Saturday, June 14, 2008

A bit of a chocolate box


Reviewer 1 (3 out of 5 stars) concedes that Rains 'falls short of a great movie', but despite a few flaws would 'recommend it to friends', adding:

[...] The imagery is there, the actors are competent [and] the usage of nature in the movie is compelling. It casts a magical spell that takes hold of the viewer and lingers in her mind long after she has left the theatre. [...]

Reviewer 2 (4 stars) considers the movie 'beautiful' and describes it thus:

[...] This is a film for those who really appreciate the craft of films. I kept marveling at how expertly suspense was created by the slow revelation of fact after fact, each in a fully dramatized scene, until the audience just knew all hell was about to break loose. The script was great, the cinematography fabulous. I would have enjoyed a bit more passion from both main characters - more of her desperation at being caught in a loveless marriage, and more from him on why he'd do such a brainless thing. Still there was enough to keep me riveted to the screen. I enjoyed the symbology, too. Shows what a master filmmaker can do with a simple but powerful plot. [...]

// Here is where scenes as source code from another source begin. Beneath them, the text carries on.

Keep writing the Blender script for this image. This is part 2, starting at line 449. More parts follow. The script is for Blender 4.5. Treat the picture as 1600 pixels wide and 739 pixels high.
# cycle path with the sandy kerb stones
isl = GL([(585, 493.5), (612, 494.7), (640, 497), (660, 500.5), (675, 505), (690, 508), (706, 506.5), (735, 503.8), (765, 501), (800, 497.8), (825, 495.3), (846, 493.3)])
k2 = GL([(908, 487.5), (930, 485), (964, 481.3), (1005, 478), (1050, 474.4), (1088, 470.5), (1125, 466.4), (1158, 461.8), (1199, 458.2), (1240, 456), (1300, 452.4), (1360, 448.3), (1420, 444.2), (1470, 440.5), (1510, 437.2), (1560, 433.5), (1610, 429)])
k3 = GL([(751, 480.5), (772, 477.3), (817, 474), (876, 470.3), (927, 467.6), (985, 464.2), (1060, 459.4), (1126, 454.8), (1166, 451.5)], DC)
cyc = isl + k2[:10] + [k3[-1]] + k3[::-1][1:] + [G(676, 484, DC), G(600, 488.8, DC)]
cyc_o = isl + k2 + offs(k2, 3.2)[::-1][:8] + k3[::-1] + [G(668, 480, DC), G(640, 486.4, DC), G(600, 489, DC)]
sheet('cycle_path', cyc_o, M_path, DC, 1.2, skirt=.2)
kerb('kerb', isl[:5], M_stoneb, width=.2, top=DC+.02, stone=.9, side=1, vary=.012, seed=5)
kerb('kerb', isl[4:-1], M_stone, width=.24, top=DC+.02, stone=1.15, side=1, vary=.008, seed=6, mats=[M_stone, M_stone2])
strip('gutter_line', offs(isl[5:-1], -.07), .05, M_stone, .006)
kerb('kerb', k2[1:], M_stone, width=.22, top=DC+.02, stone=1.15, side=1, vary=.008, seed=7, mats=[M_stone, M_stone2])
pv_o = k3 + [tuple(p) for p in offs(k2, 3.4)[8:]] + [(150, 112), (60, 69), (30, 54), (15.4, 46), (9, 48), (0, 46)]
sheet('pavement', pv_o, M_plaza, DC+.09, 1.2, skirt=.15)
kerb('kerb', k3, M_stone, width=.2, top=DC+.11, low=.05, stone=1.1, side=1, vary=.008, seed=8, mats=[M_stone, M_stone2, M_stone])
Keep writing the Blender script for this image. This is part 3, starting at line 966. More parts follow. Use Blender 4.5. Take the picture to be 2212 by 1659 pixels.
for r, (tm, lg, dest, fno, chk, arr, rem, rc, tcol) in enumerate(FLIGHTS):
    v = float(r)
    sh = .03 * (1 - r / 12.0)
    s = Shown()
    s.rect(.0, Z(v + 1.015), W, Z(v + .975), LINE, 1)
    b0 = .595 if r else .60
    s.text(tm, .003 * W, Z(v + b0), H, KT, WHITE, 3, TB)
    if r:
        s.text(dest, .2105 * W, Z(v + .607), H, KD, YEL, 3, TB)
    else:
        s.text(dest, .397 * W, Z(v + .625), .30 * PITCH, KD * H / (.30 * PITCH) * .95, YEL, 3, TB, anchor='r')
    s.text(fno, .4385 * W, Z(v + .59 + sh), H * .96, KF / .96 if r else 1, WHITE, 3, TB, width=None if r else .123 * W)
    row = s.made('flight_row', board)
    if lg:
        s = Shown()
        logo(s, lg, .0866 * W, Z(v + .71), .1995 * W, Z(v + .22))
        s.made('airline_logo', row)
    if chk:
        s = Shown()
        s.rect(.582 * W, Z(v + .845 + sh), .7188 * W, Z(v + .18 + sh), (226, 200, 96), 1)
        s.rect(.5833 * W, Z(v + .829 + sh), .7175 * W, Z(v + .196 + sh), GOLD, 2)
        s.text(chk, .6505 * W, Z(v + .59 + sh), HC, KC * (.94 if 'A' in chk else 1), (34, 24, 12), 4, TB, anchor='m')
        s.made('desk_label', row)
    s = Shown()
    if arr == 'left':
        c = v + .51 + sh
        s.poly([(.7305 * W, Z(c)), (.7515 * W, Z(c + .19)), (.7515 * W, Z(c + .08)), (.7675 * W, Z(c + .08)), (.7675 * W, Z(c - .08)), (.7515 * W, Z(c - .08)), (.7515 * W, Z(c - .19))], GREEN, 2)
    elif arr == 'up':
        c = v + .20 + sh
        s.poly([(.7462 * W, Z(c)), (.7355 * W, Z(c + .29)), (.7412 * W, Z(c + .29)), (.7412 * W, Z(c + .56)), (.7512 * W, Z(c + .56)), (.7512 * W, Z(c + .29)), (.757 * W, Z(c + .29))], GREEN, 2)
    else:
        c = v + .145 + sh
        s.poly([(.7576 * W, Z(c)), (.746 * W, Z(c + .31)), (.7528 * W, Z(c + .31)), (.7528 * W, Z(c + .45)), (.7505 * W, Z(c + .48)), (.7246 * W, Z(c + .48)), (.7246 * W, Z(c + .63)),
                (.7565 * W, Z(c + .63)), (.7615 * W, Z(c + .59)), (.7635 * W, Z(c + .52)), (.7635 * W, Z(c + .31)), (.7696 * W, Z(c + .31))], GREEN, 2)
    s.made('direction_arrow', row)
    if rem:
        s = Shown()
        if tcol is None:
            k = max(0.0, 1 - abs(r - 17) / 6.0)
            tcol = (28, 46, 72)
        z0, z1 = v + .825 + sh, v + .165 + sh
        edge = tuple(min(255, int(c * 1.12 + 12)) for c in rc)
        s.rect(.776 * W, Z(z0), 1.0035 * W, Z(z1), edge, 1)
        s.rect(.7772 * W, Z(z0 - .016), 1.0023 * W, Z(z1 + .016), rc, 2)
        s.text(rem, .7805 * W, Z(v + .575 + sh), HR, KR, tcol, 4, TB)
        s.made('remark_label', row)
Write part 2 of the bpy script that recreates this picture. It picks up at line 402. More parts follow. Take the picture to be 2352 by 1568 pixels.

In a similar vein, Reviewer 3 (5 stars) calls Rains 'a gift to art lovers':

[...] The sceneries are absolutely amazing. The lush green forests, mountains with clouds and stunning waterfall all are spectacular. Certainly, director/photographer Sivan did an outstanding job. Some of the details...are quite well done. The performances/cast by all the actors is superb - Linus Roache and Rahul Bose's acting "by expressions" gives a distinct touch to the story...where in many scenes there were so many things unsaid. I've no doubt this movie will do quite well in both worlds. [...]

From the professionals:

  • George Lang of NewsOK left the film with happy thoughts:
[...] "Before the Rains” boasts beautiful, believable performances from Das and Bose ... [the film] works as a piece of high-class melodrama, and Sivan infuses his film with his country's exotic natural beauty. The film continues the Merchant/Ivory tradition of stylishly documenting the stodgy pageantry of the day and the decadence that took place under the mosquito netting at night. [...]
  • Similarly, Bob Hoover of the Pittsburgh Post-Gazette refers to the film as 'a stunningly photographed melodrama' deciding it constitutes 'great looking cinema':

[...] "Before the Rains" is a handsome potboiler, made with sensitivity for the culture and struggle of the Indian people against British colonialism. [...]

He is however a little critical of Sivan's work with Linus Roache and Jennifer Ehle.

  • The less-than-enthused Al Hoff of the Pittsburgh City Paper provides the unpleasantly-filled truffle in the chocolate box.
  • Interview wise, IndiaGlitz talk to Rahul Bose about Rains, rugby and arthroscopies, while Canadians might be interested to know that Toronto's Now magazine are running a competition (ending Sunday, 11pm) to win 'advance screening passes' for the film.


  • Going back in time, you may remember that ages ago PBS Masterpiece asked for questions to put to the lovely Pride and Prejudice screenwriter Andrew Davies. Responses to the top 10 are now up for your perusal. But firstly, about the responses they received, PBS said:
[...] When Masterpiece gave fans an opportunity to ask Davies anything, hundreds of questions poured in, from the matter-of-fact ("What do you think Jane Austen thought of card playing?") to the highly amusing ("Do you know if Jennifer Ehle has an e-mail address?") [...]

Unsurprisingly, the latter was not chosen, but here are two P&P-related enquiries that made the final ten:


Question: "Is there anything, in any adaptation, that you wished you had done differently?"
Davies' answer: "The only one I can think of at the moment is Darcy's second and successful proposal in Pride and Prejudice. Too much walking, not enough tender looks, not enough passion."

Question: "In the adaptation of Pride and Prejudice, the movie seems to follow the book pretty closely until the end, when the tension of Elizabeth telling her mother about her engagement and her beginning life at Pemberly [sic] was left out. Was this a conscious decision to leave out these parts?"
Davies' answer: "Absolutely. There is pleasure in reading a novel and seeing how all the little details get worked out, but in a drama, once the audience can sense the ending coming, I like to wrap it all up pretty quickly."


  • ThisIsLondon meanwhile expand on Wednesday's insights into the real Mr Darcy. (Ladies, brace yourselves if you have yet to see the accompanying picture.)


  • Penultimately, we wish the best of luck to the many multi-talented ex-Utopians under the spotlight for tomorrow's Tonys.


  • As you are probably aware, we are still awaiting news on this front, although yesterday's cast announcement regarding another of the Donmar's plays (also beginning September) suggests news, either way, is in the offing.